Provided material

▬▬▬

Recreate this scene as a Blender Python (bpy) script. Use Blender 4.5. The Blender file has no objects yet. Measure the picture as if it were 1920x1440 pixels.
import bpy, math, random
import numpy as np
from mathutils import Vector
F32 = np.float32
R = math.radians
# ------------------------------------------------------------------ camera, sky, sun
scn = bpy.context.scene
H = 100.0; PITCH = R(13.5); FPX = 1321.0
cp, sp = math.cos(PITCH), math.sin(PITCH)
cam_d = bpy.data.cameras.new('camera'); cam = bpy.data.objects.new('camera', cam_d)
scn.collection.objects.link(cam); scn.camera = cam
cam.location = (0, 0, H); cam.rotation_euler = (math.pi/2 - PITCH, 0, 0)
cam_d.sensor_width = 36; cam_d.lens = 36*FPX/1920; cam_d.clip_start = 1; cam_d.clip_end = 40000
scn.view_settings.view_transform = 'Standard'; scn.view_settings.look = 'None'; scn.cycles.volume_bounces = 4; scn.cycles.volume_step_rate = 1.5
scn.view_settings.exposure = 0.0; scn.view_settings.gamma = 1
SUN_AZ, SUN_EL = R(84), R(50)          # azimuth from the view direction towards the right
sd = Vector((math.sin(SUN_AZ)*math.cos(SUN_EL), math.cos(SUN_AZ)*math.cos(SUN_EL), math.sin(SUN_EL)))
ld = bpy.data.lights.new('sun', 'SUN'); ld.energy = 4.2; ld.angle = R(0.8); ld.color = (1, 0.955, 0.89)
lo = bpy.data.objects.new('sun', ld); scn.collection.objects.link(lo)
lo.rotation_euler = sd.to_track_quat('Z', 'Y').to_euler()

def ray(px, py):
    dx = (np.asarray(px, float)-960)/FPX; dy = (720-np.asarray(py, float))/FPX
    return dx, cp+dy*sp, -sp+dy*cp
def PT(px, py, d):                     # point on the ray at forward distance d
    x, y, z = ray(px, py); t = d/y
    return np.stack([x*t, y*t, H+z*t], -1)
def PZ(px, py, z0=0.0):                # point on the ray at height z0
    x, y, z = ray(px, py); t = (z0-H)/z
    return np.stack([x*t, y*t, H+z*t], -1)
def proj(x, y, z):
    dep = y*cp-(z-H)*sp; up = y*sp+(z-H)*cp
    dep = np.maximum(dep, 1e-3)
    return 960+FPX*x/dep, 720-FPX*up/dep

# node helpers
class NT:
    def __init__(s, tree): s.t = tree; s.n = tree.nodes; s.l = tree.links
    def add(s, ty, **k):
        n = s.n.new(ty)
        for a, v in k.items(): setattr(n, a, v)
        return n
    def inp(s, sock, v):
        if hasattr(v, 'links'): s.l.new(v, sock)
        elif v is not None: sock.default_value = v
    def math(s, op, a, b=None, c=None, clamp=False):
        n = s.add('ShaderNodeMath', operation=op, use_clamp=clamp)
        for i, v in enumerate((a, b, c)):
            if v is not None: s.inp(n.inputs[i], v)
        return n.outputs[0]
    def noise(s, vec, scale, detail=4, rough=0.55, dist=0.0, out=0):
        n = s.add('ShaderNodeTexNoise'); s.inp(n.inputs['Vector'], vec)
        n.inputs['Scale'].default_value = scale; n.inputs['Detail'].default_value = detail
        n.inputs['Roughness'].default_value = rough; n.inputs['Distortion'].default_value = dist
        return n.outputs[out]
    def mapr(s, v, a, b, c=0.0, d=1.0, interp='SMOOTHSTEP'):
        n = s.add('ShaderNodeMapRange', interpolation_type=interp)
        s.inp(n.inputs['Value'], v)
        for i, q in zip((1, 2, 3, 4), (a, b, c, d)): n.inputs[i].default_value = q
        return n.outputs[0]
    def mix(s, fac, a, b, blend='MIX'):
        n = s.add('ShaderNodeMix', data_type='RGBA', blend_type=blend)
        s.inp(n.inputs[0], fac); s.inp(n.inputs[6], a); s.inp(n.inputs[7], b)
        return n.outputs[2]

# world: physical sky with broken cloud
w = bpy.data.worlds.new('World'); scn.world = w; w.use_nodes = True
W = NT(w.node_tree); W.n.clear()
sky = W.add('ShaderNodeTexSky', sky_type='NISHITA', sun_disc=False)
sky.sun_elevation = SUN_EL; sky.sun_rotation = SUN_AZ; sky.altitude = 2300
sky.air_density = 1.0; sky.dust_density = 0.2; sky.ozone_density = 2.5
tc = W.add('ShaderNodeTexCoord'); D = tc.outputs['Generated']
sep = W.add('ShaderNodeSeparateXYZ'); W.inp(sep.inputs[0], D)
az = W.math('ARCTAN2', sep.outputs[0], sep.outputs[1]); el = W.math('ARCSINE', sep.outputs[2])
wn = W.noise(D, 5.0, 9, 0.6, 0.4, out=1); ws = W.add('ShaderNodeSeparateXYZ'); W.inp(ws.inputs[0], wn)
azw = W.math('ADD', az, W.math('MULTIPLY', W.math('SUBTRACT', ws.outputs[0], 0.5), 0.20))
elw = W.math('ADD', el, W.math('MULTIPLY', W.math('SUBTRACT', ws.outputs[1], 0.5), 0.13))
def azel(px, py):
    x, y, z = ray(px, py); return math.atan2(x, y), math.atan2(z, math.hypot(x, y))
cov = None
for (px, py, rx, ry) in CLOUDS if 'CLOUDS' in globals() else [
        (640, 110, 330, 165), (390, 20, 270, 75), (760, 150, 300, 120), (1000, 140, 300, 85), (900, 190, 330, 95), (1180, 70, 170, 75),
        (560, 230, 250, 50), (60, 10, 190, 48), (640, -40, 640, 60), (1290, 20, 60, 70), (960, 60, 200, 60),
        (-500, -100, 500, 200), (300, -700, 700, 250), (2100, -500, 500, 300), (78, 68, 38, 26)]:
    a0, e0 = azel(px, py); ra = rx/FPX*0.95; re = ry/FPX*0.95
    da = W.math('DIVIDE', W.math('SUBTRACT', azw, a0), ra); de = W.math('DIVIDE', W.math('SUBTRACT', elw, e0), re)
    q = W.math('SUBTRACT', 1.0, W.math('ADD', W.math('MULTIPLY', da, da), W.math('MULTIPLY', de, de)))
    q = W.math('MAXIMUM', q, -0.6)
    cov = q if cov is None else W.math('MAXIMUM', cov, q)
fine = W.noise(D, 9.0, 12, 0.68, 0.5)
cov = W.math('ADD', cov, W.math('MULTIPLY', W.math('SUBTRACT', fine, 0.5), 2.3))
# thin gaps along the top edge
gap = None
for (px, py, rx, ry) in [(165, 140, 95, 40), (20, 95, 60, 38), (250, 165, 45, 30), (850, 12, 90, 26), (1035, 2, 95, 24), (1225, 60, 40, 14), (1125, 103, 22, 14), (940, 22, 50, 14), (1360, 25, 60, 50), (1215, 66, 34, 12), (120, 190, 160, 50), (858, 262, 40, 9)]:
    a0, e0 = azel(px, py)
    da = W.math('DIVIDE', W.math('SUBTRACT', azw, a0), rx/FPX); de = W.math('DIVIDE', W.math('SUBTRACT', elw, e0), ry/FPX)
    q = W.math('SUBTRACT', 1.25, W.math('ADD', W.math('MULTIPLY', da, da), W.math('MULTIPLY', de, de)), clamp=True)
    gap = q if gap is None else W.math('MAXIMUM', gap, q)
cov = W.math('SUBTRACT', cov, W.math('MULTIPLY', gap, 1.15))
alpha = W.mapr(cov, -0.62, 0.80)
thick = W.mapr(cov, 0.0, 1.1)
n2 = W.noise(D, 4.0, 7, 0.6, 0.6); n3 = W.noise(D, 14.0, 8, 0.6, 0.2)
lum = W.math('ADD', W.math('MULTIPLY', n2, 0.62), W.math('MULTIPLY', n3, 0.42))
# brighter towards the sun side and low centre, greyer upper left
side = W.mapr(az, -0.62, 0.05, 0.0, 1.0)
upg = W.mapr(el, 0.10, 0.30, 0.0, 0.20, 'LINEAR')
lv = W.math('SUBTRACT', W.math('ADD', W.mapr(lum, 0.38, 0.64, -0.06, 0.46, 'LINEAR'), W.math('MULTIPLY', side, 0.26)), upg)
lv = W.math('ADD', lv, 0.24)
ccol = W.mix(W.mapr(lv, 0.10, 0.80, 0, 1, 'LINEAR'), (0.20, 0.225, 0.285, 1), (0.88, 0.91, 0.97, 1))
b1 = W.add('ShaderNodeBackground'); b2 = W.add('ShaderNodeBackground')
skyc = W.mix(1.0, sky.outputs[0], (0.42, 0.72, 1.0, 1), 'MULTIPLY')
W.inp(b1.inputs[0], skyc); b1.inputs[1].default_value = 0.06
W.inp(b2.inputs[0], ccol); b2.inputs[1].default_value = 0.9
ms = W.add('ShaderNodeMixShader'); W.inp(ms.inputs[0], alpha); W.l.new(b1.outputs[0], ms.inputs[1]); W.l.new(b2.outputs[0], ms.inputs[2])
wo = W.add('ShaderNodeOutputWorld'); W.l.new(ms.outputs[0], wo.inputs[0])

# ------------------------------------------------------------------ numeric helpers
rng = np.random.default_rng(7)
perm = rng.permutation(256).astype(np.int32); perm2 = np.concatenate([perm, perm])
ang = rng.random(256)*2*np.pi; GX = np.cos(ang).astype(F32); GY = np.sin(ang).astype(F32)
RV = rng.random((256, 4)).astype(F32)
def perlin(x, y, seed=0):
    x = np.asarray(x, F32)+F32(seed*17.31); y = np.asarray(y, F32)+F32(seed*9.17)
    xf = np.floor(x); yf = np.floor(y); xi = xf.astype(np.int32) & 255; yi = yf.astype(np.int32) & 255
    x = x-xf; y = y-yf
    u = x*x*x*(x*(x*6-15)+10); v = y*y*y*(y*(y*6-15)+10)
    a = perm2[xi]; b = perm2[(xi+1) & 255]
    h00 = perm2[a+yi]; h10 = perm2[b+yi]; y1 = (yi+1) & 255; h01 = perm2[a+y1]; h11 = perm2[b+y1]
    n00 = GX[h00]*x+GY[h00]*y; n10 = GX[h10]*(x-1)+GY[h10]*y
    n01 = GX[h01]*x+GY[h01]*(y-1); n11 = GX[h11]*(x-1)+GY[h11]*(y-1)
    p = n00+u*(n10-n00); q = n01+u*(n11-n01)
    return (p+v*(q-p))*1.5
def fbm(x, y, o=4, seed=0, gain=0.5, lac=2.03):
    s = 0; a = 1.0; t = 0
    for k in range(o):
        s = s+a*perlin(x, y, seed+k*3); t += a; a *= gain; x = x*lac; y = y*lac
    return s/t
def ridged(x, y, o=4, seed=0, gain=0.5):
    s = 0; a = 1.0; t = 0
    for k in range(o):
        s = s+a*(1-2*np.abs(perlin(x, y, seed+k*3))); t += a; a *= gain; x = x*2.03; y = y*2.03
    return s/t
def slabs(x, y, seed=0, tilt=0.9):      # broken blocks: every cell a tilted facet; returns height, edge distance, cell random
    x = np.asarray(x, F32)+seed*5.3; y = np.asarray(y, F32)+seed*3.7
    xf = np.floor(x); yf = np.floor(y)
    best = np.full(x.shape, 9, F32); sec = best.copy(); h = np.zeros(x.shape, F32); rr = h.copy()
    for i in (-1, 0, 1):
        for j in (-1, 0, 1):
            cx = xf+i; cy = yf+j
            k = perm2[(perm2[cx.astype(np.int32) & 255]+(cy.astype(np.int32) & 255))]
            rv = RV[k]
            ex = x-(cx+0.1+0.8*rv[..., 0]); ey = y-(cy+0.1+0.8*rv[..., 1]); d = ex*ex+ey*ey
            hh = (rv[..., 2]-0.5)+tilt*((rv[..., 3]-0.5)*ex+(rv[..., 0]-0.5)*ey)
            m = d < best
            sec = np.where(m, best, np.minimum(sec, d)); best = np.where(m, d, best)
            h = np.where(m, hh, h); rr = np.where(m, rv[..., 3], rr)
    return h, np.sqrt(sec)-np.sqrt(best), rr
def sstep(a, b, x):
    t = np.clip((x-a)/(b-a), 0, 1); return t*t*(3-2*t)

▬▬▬

What you should do
Only the number is wanted: how many lines of the material above include the word "objects"?

The solution
4